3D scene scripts
-.-.-

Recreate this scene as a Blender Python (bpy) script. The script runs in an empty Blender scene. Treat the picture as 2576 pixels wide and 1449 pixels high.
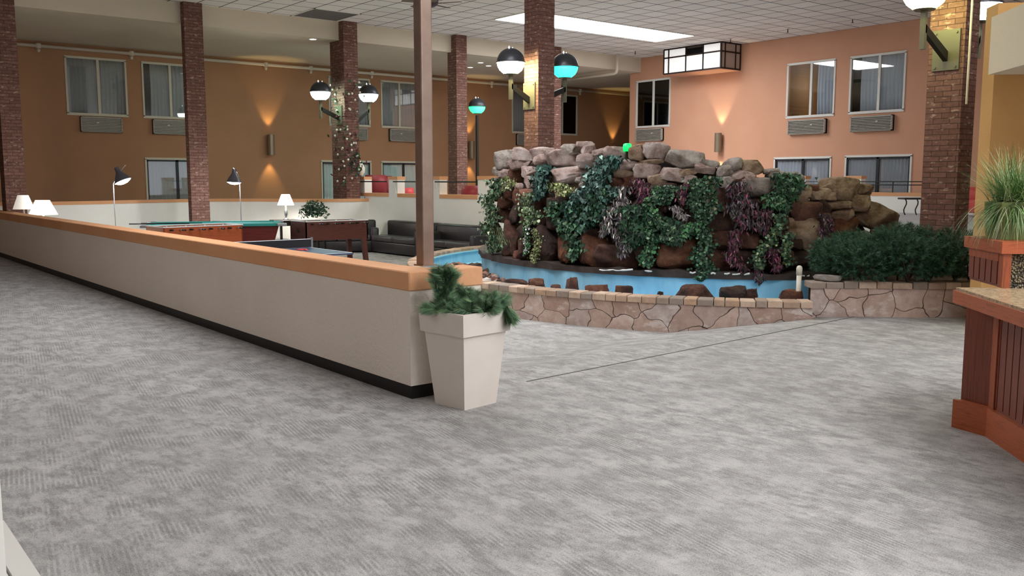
import bpy, bmesh, math, random
from mathutils import Vector, Matrix, noise
R=math.radians; PI=math.pi
sc=bpy.context.scene; COL=sc.collection
# ---------------------------------------------------------------- camera model (2576x1449)
F=2286.; CX=1288.; CY=724.5; H=1.6
PITCH=math.atan(272.5/F); AZ=R(38.75)
FW=Vector((math.sin(AZ)*math.cos(PITCH),math.cos(AZ)*math.cos(PITCH),-math.sin(PITCH)))
RT=Vector((math.cos(AZ),-math.sin(AZ),0)); UP=RT.cross(FW)
HD=Vector((math.sin(AZ),math.cos(AZ),0))
def ray(x,y): return FW+RT*((x-CX)/F)+UP*(-(y-CY)/F)
O=Vector((0,0,H))
def atz(x,y,z): r=ray(x,y); return O+r*((z-H)/r.z)
def atY(x,y,Y): r=ray(x,y); return O+r*(Y/r.y)
def atX(x,y,X): r=ray(x,y); return O+r*(X/r.x)
def atD(x,y,D): r=ray(x,y); return O+r*(D/r.dot(HD))
def depth(p): return Vector(p).dot(HD)
cam=bpy.data.cameras.new('camera'); co=bpy.data.objects.new('camera',cam); COL.objects.link(co)
cam.sensor_width=36; cam.lens=F/2576*36; co.location=O; co.rotation_euler=(PI/2-PITCH,0,-AZ); cam.clip_end=200
sc.camera=co
sc.view_settings.view_transform='Standard'; sc.view_settings.look='None'; sc.view_settings.gamma=1
sc.view_settings.exposure=0.0
# ---------------------------------------------------------------- materials
def lin(c):
    if isinstance(c,str): c=[int(c[i:i+2],16)/255 for i in (0,2,4)]
    return tuple((v/12.92 if v<=.04045 else ((v+.055)/1.055)**2.4) for v in c)
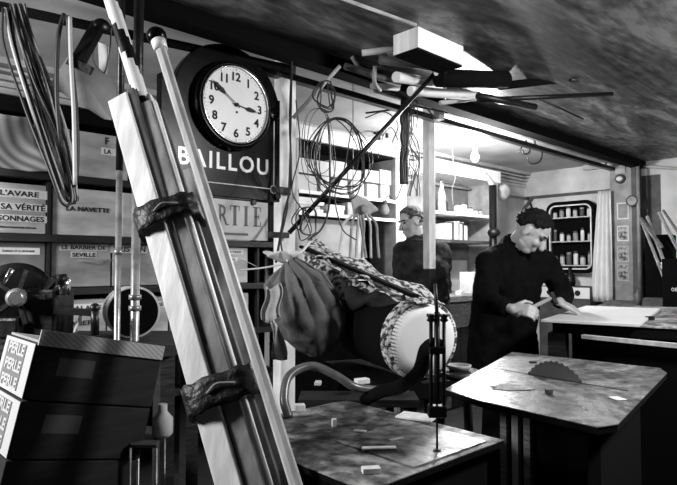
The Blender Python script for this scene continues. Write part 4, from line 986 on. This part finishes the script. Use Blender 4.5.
# lighter patches: dust and scraps
tag(MB().prism([V3(v.x, v.y, ST+.0006) for v in [PH(512, 388, ST)+RT*.06*math.cos(a*PI/8)*(1+.3*math.sin(a*3))+FW*.05*math.sin(a*PI/8)*(1+.2*math.cos(a*5)) for a in range(16)]], UZ, .0025).build('sawdust', 'dust'), 'thin patch of sawdust on the saw table left of the blade', 'sawdust', kind='stuff')
flat(617, 399, .035, .045, .002, .2, 'paper', 'small white paper scrap on the right of the saw table', 'paper_scrap', 'paper', ST)
flat(549, 394, .02, .016, .014, .2, 'dgrey', 'small dark wood block in front of the saw blade', 'wood_block', 'offcut', ST)
flat(533, 363, .03, .01, .006, -.3, 'ink', 'small black wedge behind the saw blade', 'saw_wedge', 'wedge', ST)
# bowl rim behind the saw table
c = P(459, 366, 2.6); r = tag(MB().lathe(c-UZ*.05, [(.04, .03), (.052, .045), (.055, .055), (.05, .056), (.045, .05), (.02, .04)], n=28).build('round_tray', 'grey'), 'round tray behind the left corner of the saw table', 'tray')
sz = c.z-.02
r = root('round_stool', (c.x, c.y, 0), 'dark stool carrying the round tray behind the saw table', 'stool')
MB().cyl((c.x, c.y, sz-.03), (c.x, c.y, sz-.001), .1, n=24).build('seat', 'darkwood', r)
for k in range(3):
    a = k*2*PI/3; MB().cyl(V3(c.x, c.y, sz-.031)+V3(math.cos(a), math.sin(a), 0)*.06, V3(c.x, c.y, 0)+V3(math.cos(a), math.sin(a), 0)*.13, .014, n=10).build('leg', 'darkwood', r)

# ================================================================== RIGHT WORKBENCH
BH = .945
A1 = PH(541, 320, BH+.012); A2 = PH(630, 332, BH+.012); A3 = PH(586, 306, BH+.012)
du = (A3-A1); du.z = 0; Lu = du.length; du.normalize(); dv = V3(du.y, -du.x, 0); dv = dv if dv.dot(A2-A1) > 0 else -dv
Lv = (A2-A1).dot(dv)
o = bevel(MB().prism([V3(p.x, p.y, BH+.001) for p in (A1, A1+dv*Lv, A1+dv*Lv+du*1.25, A1+du*1.25)], UZ, .014).build('drawing_board', 'sheetw'), .002)
tag(o, 'large white board lying on the right-hand workbench before the working man', 'board')
r = root('workbench', (A1.x+du.x*.8, A1.y+du.y*.8, 0), 'heavy dark workbench at the right under the white board', 'workbench')
B1 = A1+du*.07+dv*.03
def bp(a, b, z): v = B1+du*a+dv*b; return V3(v.x, v.y, z)
MB().prism([bp(0, 0, BH-.006), bp(0, 1.5, BH-.006), bp(1.6, 1.5, BH-.006), bp(1.6, 0, BH-.006)], UZ, .006).build('worktop', 'bench', r)
MB().prism([bp(.01, 0.01, BH-.06), bp(.01, 1.49, BH-.06), bp(1.59, 1.49, BH-.06), bp(1.59, 0.01, BH-.06)], UZ, .053).build('frame', 'matt', r)
for (a, b) in ((.05, .03), (.05, 1.4), (1.5, .03), (1.5, 1.4), (.05, .75)): v = bp(a, b, 0); MB().rbox(v, .09, .09, BH-.062, math.atan2(du.y, du.x)).build('leg', 'darkwood' , r)
MB().prism([bp(.10, 0.09, .1), bp(.10, 1.35, .1), bp(.13, 1.35, .1), bp(.13, .09, .1)], UZ, BH-.165).build('side_panel', 'matt', r)
MB().bar(P(583, 336.5, 2.75), P(690, 347, 2.2), .018, .02, side=UZ).build('rail', 'plank', r)
flat(650, 320, .05, .02, .02, .4, 'blackm', 'small dark iron tool lying on the workbench right of the board', 'iron_tool', 'tool', BH)
# ledge behind with items
r = root('window_ledge', (5.6, 2.2, 0), 'dark ledge cabinet behind the workbench below the pinned pictures', 'cabinet')
l0 = P(600, 303, 5.2); l1 = P(640, 309, 4.9)
zl_ = l0.z
lp = [P(603, 303, 5.3), P(640, 303, 4.9), P(640, 303, 5.5), P(612, 303, 5.7)]
bevel(MB().prism([V3(v.x, v.y, zl_-.05) for v in lp], UZ, .05).build('top', 'dgrey', r))
MB().prism([V3(v.x, v.y, 0) for v in lp], UZ, zl_-.051).build('body', 'darkwood', r)
r = root('dark_counter', (5.5, 1.6, 0), 'black counter at the right edge carrying boxes below the leaning sticks', 'counter')
lp = [P(641, 303, 4.7), P(720, 304, 4.3), P(720, 303, 5.6), P(641, 303, 5.6)]
bevel(MB().prism([V3(v.x, v.y, zl_-.06) for v in lp], UZ, .05).build('top', 'dgrey', r))
MB().prism([V3(v.x, v.y, 0) for v in lp], UZ, zl_-.061).build('body', 'matt', r)
zk = zl_-.009
for k, (px, z, sx, sy, sz, m, lb) in enumerate([(655, 4.9, .22, .16, .07, 'dgrey', 'low dark box on the black counter'), (678, 4.8, .22, .2, .40, 'matt', 'tall black box on the counter at the right edge'), (662, 5.3, .3, .22, .62, 'matt', 'dark crate behind the tall black box')]):
    q_ = P(px, 303, z); o = bevel(MB().rbox((q_.x, q_.y, zk), sx, sy, sz, .2).build('storage_box', m)); tag(o, lb, 'box', 'boxes on the black counter')
    if k == 1: 
        MB().text('080', V3(q_.x, q_.y, zk+.15)-V3(math.cos(.2), math.sin(.2), 0)*(sx/2+.002), V3(math.sin(.2), -math.cos(.2), 0), UZ, .03, .07, .001).build('number', 'paper', o)
q_ = P(638, 300, 5.0); bottle(q_.x, q_.y, zl_, .14, .03, 'dgrey', 'small dark bottle on the ledge at the foot of the pillar', grp='bottle on the ledge')
q_ = P(664, 262, 5.0); o = blob('paper_wad', 666, 266, 4.95, .05, .04, .045, 'burlapl', 'crumpled paper wad among the leaning sticks at the right', 'paper', .05); 
# leaning sticks
gs = 'sticks leaning at the right edge'
for k, (x0, y0, x1, y1, rr, m, lb) in enumerate([(642, 222, 668, 288, .011, 'grey', 'leftmost grey stick leaning in front of the dark doorway'), (647, 216, 673, 286, .012, 'grey', 'second stick leaning close beside the leftmost one'), (640, 218, 662, 248, .015, 'midwood', 'short brown stick crossing the two pale sticks'), (659, 212, 684, 262, .013, 'grey', 'upper stick leaning against the white wall at the right edge'), (663, 210, 690, 250, .010, 'midwood', 'thin stick at the far right edge')]):
    a, b = P(x0, y0, 5.2), P(x1, y1, 5.0); b = b+(b-a).normalized()*.0
    d = b-a; k_ = (a.z-zk)/(-d.z); b = a+d*k_ if k_ < 2.2 else b
    o = bevel(MB().bar(a, b, rr*2, rr*1.6, side=RT).build('leaning_stick', m)); tag(o, lb, 'stick', gs)
# mirror/niche cupboard on the back wall
v0_, v1_ = PU(597, 250, UB-.05).y, PU(551, 250, UB-.05).y
zt_, zb_ = PU(575, 203, UB-.05).z, PU(575, 268, UB-.05).z
r = root('wall_cabinet', (UB-.05, (v0_+v1_)/2, zb_), 'round-cornered dark cabinet of jars on the back wall behind the standing man', 'cabinet')
def rr_(y0, y1, z0, z1, rad, x, n=6):
    o_ = []
    for (cy, cz_, a0) in ((y1-rad, z1-rad, 0), (y0+rad, z1-rad, PI/2), (y0+rad, z0+rad, PI), (y1-rad, z0+rad, 1.5*PI)):
        for k in range(n+1): a = a0+PI/2*k/n; o_.append(V3(x, cy+rad*math.cos(a), cz_+rad*math.sin(a)))
    return o_
MB().prism(rr_(v0_, v1_, zb_-.04, zt_, .09, UB-.02), (1, 0, 0), .015).build('back_panel', 'matt', r)
MB().tube(rr_(v0_, v1_, zb_-.04, zt_, .09, UB-.12), .02, 8, closed=True).build('frame', 'matt', r)
MB().tube(rr_(v0_+.028, v1_-.028, zb_-.01, zt_-.03, .07, UB-.135), .008, 6, closed=True).build('inner_rim', 'postw', r)
zsh = [PU(575, y, UB-.08).z for y in (217, 241, 265)]
for z in zsh: MB().box((UB-.13, v0_+.03, z-.012), (UB-.021, v1_-.03, z)).build('shelf', 'lgrey', r)
for k, z in enumerate(zsh):
    y_ = v0_+.07; i = 0; hs_ = [[.10, .12, .09, .12, .11, .1], [.12, .15, .13, .09, .12, .14], [.17, .13, .18, .15, .14, .12]][k]
    wh = ['top', 'middle', 'bottom'][k]; od = ['rightmost', 'second from right', 'third from right', 'third from left', 'second from left', 'leftmost']
    while i < 6:
        h = hs_[i]; mm = ['paper', 'dgrey', 'lgrey', 'paper', 'grey', 'lgrey'][(i+k*2) % 6]
        jar(UB-.075, y_+.0, z+.001, h*random.uniform(.7, 1.05), random.uniform(.018, .031), mm, '%s jar on the %s shelf of the round-cornered cabinet' % (od[i], wh), 'jars in the round-cornered cabinet'); y_ += (v1_-v0_-.14)/5; i += 1
# stove strip below
r = root('gas_stove', (UB-.2, (v0_+v1_)/2, 0), 'white stove front with two black knobs below the round-cornered cabinet', 'stove')
zs_ = PU(575, 292, UB-.3).z
MB().box((UB-.3, v0_-.02, 0), (UB-.01, v1_+.03, zs_+.06)).build('body', 'dgrey', r)
MB().box((UB-.315, v0_-.02, zs_-.07), (UB-.301, v1_+.03, zs_+.05)).build('front_panel', 'white', r)
for t_ in (.2, .8, .5): yy = v0_+(v1_-v0_)*t_; MB().lathe((UB-.316, yy, zs_-.01), [(.03, 0), (.03, .01), (.018, .03)], axis=(-1, 0, 0), n=18).build('knob', 'ink', r)
q_ = V3(UB-.2, v0_+(v1_-v0_)*.45, zs_+.061); r = tag(MB().lathe(q_, [(.05, 0), (.06, .05), (.05, .12), (.02, .15), (.02, .2)], n=18).build('black_kettle', 'black'), 'black kettle standing on the stove below the wall cabinet', 'kettle')
# curtain
cy0, cy1 = PU(610, 250, UB-.25).y, PU(592, 250, UB-.25).y
def cur(s_, t_):
    y = cy0+(cy1-cy0)*s_*(.65+.5*t_)+.03*t_*0; return V3(UB-.22+.02*math.sin(s_*22+t_*2), y, 2.05-1.2*t_)
tag(MB().grid(cur, 60, 14, .004).build('white_curtain', 'curtain'), 'white curtain hanging between the wall cabinet and the pillar', 'curtain')
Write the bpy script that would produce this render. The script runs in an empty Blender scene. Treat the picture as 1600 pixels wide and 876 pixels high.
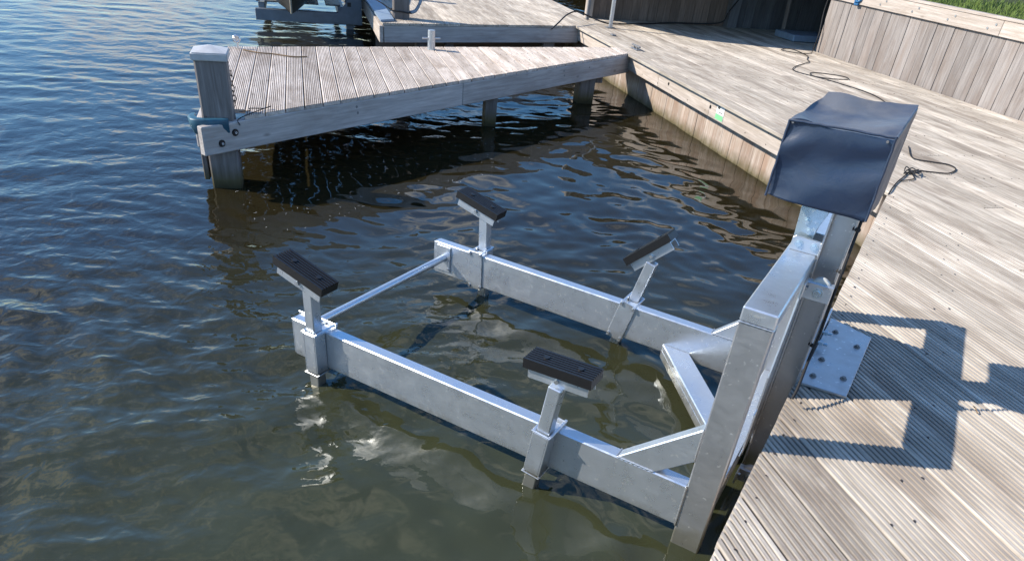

-.-.-

▶ CHALLENGE: Leave the pictures out and please restate exactly the lines running from the start of the material through the one with "return tuple((v/12.92 if".

▶ ANSWER FOR THE TASK:
Recreate this scene as a Blender Python (bpy) script. The script runs in an empty Blender scene. Treat the picture as 2576 pixels wide and 1449 pixels high.
import bpy, bmesh, math, random
from mathutils import Vector, Matrix, noise
R=math.radians; PI=math.pi
sc=bpy.context.scene; COL=sc.collection
# ---------------------------------------------------------------- camera model (2576x1449)
F=2286.; CX=1288.; CY=724.5; H=1.6
PITCH=math.atan(272.5/F); AZ=R(38.75)
FW=Vector((math.sin(AZ)*math.cos(PITCH),math.cos(AZ)*math.cos(PITCH),-math.sin(PITCH)))
RT=Vector((math.cos(AZ),-math.sin(AZ),0)); UP=RT.cross(FW)
HD=Vector((math.sin(AZ),math.cos(AZ),0))
def ray(x,y): return FW+RT*((x-CX)/F)+UP*(-(y-CY)/F)
O=Vector((0,0,H))
def atz(x,y,z): r=ray(x,y); return O+r*((z-H)/r.z)
def atY(x,y,Y): r=ray(x,y); return O+r*(Y/r.y)
def atX(x,y,X): r=ray(x,y); return O+r*(X/r.x)
def atD(x,y,D): r=ray(x,y); return O+r*(D/r.dot(HD))
def depth(p): return Vector(p).dot(HD)
cam=bpy.data.cameras.new('camera'); co=bpy.data.objects.new('camera',cam); COL.objects.link(co)
cam.sensor_width=36; cam.lens=F/2576*36; co.location=O; co.rotation_euler=(PI/2-PITCH,0,-AZ); cam.clip_end=200
sc.camera=co
sc.view_settings.view_transform='Standard'; sc.view_settings.look='None'; sc.view_settings.gamma=1
sc.view_settings.exposure=0.0
# ---------------------------------------------------------------- materials
def lin(c):
    if isinstance(c,str): c=[int(c[i:i+2],16)/255 for i in (0,2,4)]
    return tuple((v/12.92 if v<=.04045 else ((v+.055)/1.055)**2.4) for v in c)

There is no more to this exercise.